The region, centred around Benghazi, has traditionally been a rival to Tripoli in the west and the ports blockage has been the most dramatic step regionalists have taken to press their demands for regional control of the oil riches.

"They're talking about a federal way of running the country," said Salah Gaouda, vice chairman of the Tripoli parliament's national security committee. He declined to discuss this political aspect of the standoff.

Regionalist sentiment has also stirred in the southern region of Fezzan, where local tribes who accuse Tripoli of underfunding them have begun calling for autonomous status too.

The legislature, or General National Congress (GNC), can hardly deal with these challenges because it is deadlocked in a standoff between its largest bloc, the secular National Forces Alliance, and the second-largest led by the Muslim Brotherhood.

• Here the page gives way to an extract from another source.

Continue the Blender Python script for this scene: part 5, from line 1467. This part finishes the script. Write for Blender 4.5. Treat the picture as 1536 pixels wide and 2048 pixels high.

The Alliance is officially boycotting the GNC but sometimes attends sessions, leaving Libyans confused about what is happening in their national assembly.

Tripoli analysts also report uncertainty about Zeidan's future after GNC members seemed ready to call a vote of no-confidence. Zeidan's deputy prime minister and interior minister both quit this month in disagreement with him.

On Tuesday, Zeidan told the GNC he would not resign and they would have to vote him out. "Other names to replace him were mentioned, but nobody came forward," said a Tripoli analyst who asked not to be named. "There was no vote."

RISE IN VIOLENCE

Another Libyan expert, who also requested anonymity, said the Muslim Brotherhood's Justice and Construction Party had grown in influence in the GNC since the Alliance boycott began.

"The GNC is losing its legitimacy," he said.

GNC President Nouri Abusahmain, an independent member, has boosted Brotherhood influence in Tripoli by bringing in men from the so-called Libyan Shield militia to boost security in the capital after a wave of violence there.

"They are mostly from Misrata and under the command of a Muslim brother," the expert said.

With no effective army or police, Tripoli's security is tested by rival militias that often clash with each other over control of parts of the city.

Benghazi, Libya's second city, has seen a rise in violence in recent weeks against secular political activists that seems to be partly stoked by Islamist forces there, both Smith and the Libyan expert said.

But Smith stressed this did not imply a larger coalition of interests in the east between the Muslim Brotherhood and the federalists, because the Islamists saw the latter as a source of division.

GNC security official Gaouda said escaped criminals were also targeting judicial officials and attacking court buildings, hoping to take revenge for their jailing and destroy any records of their time behind bars.

The Libyan expert expressed fears the growing influence of the Muslim Brotherhood and other Islamists could lead to the emergence of a jihadist zone near the Egyptian border that fugitive Egyptian Islamists could use as a base against their homeland.

Smith thought local tribes would oppose any "rear base", such as Egyptian militants seem to have established in the Sinai region, because that could lead to the closing of the border with Egypt they want to keep open for trade.

The risk analyst said many Libyans hoped that Tripoli could exert more control once a new constitution was finally drawn up, but he said more work would be needed.

Libya's instability "will probably persist beyond having a constitution", he said. "People need to regain faith in the state, the state needs to reassert itself in some way, and all that is going to take a lot of time."